**What you will do:**
Transcribe the material in full. Nothing should differ except that the pictures are left out.

-- Start of Data segment --

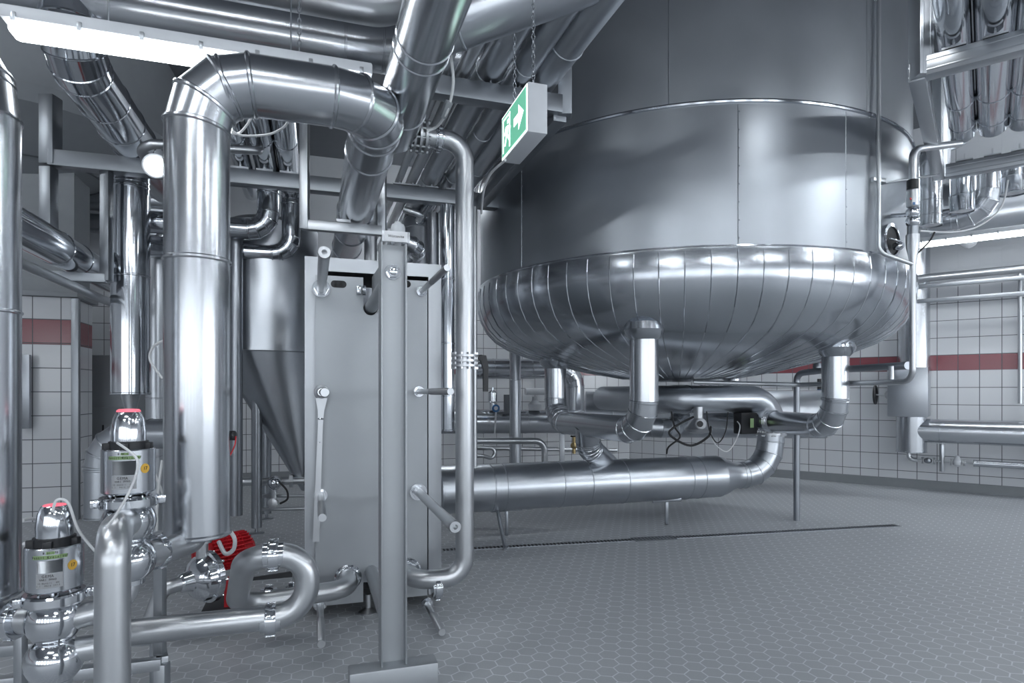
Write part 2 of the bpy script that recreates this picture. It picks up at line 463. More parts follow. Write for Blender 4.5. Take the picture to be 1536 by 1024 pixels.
bm = NB(); rbox(bm, uvz(pu-1.4, 8.15, 2.45), (2.9, .7, .05)); obj('trim_ledge', bm, GREYP, kind='structure')
bm = NB(); box(bm, uvz(onv(80, 350, 8.2).dot(U), 8.2, (2.49+CZ)/2), (.56, .5, CZ-2.49)); obj('wall_pillar', bm, GREYP, kind='structure', smooth=False)

# drain channel in the floor
a = at(665, 825, 5.41); b = at(1347, 788, 6.41); a.z = b.z = 0
dd = (b-a).normalized(); nn = Z.cross(dd)
t = thing('floor_drain', 'long slotted steel drain channel set in the tiled floor below the big tank', 'drain', (a+b)/2)
bm = NB(); 
for s in (-1, 1): rbox(bm, (a+b)/2+nn*s*.045+Z*.002, ((b-a).length, .006, .006), (dd, nn, Z), .001)
obj('channel_edge', bm, DARKP, t)
bm = NB(); box(bm, (a+b)/2+Z*.0012, ((b-a).length, .085, .002), (dd, nn, Z)); obj('channel_bottom', bm, BLACK, t, smooth=False)
bm = NB(); L = (b-a).length
for i in range(int(L/.035)):
    c = a+dd*(.02+i*.035)+Z*.005
    box(bm, c, (.014, .082, .005), (dd, nn, Z))
obj('grate_bars', bm, DARKP, t, smooth=False)
bm = NB(); box(bm, a+dd*2.0+Z*.003, (.42, .14, .006), (dd, nn, Z)); obj('trap_cover', bm, GREYD, t, smooth=False)

# ------------------------------------------------------------ the big tank
TC = V((1.83, 6.76, 0)); TR = 2.17
def az(px, R=TR):                          # point on the tank wall facing the camera, at a pixel column
    rx = (px-CX)/F; d = V((rx, 1, 0)).normalized()
    b_ = d.dot(TC); disc = b_*b_-(TC.length**2-R*R)
    t_ = b_-math.sqrt(max(0, disc)); p = d*t_; return math.atan2(p.y-TC.y, p.x-TC.x)
tank = thing('storage_tank', 'huge upright cylindrical steel tank with a segmented dished bottom above the floor', 'tank', V((TC.x, TC.y, 1.5)))
def tlathe(prof, n=144):
    bm = NB(); skin(bm, [ring(V((TC.x, TC.y, z)), V((1, 0, 0)), V((0, 1, 0)), r, n) for r, z in prof]); return bm
def vstrip(bm, a, prof, w=.008, h=.004):
    # a raised seam running down a profile at one azimuth
    o = V((math.cos(a), math.sin(a), 0)); tg = V((-math.sin(a), math.cos(a), 0))
    rows = []
    for i, (r, z) in enumerate(prof):
        if i == 0: tn = V((prof[1][0]-r, 0, prof[1][1]-z))
        else: tn = V((r-prof[i-1][0], 0, z-prof[i-1][1]))
        tn.normalize(); nr = o*(-tn.z)+Z*(tn.x)
        if nr.dot(o) < 0 and prof[0][1] > z-.01 and i < 3: nr = -nr
        c = V((TC.x, TC.y, z))+o*r
        rows.append((c-tg*w*.5, c+nr*h, c+tg*w*.5))
    vr = [[bm.verts.new(p) for p in q] for q in rows]
    for p, q in zip(vr[:-1], vr[1:]):
        for i in range(2): bm.faces.new((p[i], p[i+1], q[i+1], q[i]))
bm = tlathe([(TR, 3.56), (TR, CZ+.05)])
for px in (790, 1003, 1300): vstrip(bm, az(px), [(TR, 4.99), (TR, 3.56)])
obj('upper_shell', bm, TANKM, tank)
bm = tlathe([(TR+.004, 2.48), (TR+.004, 3.56), (TR+.012, 3.565), (TR+.012, 3.585), (TR, 3.59)])
for px in (783, 1107, 1268): vstrip(bm, az(px), [(TR+.004, 3.55), (TR+.004, 2.49)])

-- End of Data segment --

**The answer:**
Write part 2 of the bpy script that recreates this picture. It picks up at line 463. More parts follow. Write for Blender 4.5. Take the picture to be 1536 by 1024 pixels.
bm = NB(); rbox(bm, uvz(pu-1.4, 8.15, 2.45), (2.9, .7, .05)); obj('trim_ledge', bm, GREYP, kind='structure')
bm = NB(); box(bm, uvz(onv(80, 350, 8.2).dot(U), 8.2, (2.49+CZ)/2), (.56, .5, CZ-2.49)); obj('wall_pillar', bm, GREYP, kind='structure', smooth=False)

# drain channel in the floor
a = at(665, 825, 5.41); b = at(1347, 788, 6.41); a.z = b.z = 0
dd = (b-a).normalized(); nn = Z.cross(dd)
t = thing('floor_drain', 'long slotted steel drain channel set in the tiled floor below the big tank', 'drain', (a+b)/2)
bm = NB(); 
for s in (-1, 1): rbox(bm, (a+b)/2+nn*s*.045+Z*.002, ((b-a).length, .006, .006), (dd, nn, Z), .001)
obj('channel_edge', bm, DARKP, t)
bm = NB(); box(bm, (a+b)/2+Z*.0012, ((b-a).length, .085, .002), (dd, nn, Z)); obj('channel_bottom', bm, BLACK, t, smooth=False)
bm = NB(); L = (b-a).length
for i in range(int(L/.035)):
    c = a+dd*(.02+i*.035)+Z*.005
    box(bm, c, (.014, .082, .005), (dd, nn, Z))
obj('grate_bars', bm, DARKP, t, smooth=False)
bm = NB(); box(bm, a+dd*2.0+Z*.003, (.42, .14, .006), (dd, nn, Z)); obj('trap_cover', bm, GREYD, t, smooth=False)

# ------------------------------------------------------------ the big tank
TC = V((1.83, 6.76, 0)); TR = 2.17
def az(px, R=TR):                          # point on the tank wall facing the camera, at a pixel column
    rx = (px-CX)/F; d = V((rx, 1, 0)).normalized()
    b_ = d.dot(TC); disc = b_*b_-(TC.length**2-R*R)
    t_ = b_-math.sqrt(max(0, disc)); p = d*t_; return math.atan2(p.y-TC.y, p.x-TC.x)
tank = thing('storage_tank', 'huge upright cylindrical steel tank with a segmented dished bottom above the floor', 'tank', V((TC.x, TC.y, 1.5)))
def tlathe(prof, n=144):
    bm = NB(); skin(bm, [ring(V((TC.x, TC.y, z)), V((1, 0, 0)), V((0, 1, 0)), r, n) for r, z in prof]); return bm
def vstrip(bm, a, prof, w=.008, h=.004):
    # a raised seam running down a profile at one azimuth
    o = V((math.cos(a), math.sin(a), 0)); tg = V((-math.sin(a), math.cos(a), 0))
    rows = []
    for i, (r, z) in enumerate(prof):
        if i == 0: tn = V((prof[1][0]-r, 0, prof[1][1]-z))
        else: tn = V((r-prof[i-1][0], 0, z-prof[i-1][1]))
        tn.normalize(); nr = o*(-tn.z)+Z*(tn.x)
        if nr.dot(o) < 0 and prof[0][1] > z-.01 and i < 3: nr = -nr
        c = V((TC.x, TC.y, z))+o*r
        rows.append((c-tg*w*.5, c+nr*h, c+tg*w*.5))
    vr = [[bm.verts.new(p) for p in q] for q in rows]
    for p, q in zip(vr[:-1], vr[1:]):
        for i in range(2): bm.faces.new((p[i], p[i+1], q[i+1], q[i]))
bm = tlathe([(TR, 3.56), (TR, CZ+.05)])
for px in (790, 1003, 1300): vstrip(bm, az(px), [(TR, 4.99), (TR, 3.56)])
obj('upper_shell', bm, TANKM, tank)
bm = tlathe([(TR+.004, 2.48), (TR+.004, 3.56), (TR+.012, 3.565), (TR+.012, 3.585), (TR, 3.59)])
for px in (783, 1107, 1268): vstrip(bm, az(px), [(TR+.004, 3.55), (TR+.004, 2.49)])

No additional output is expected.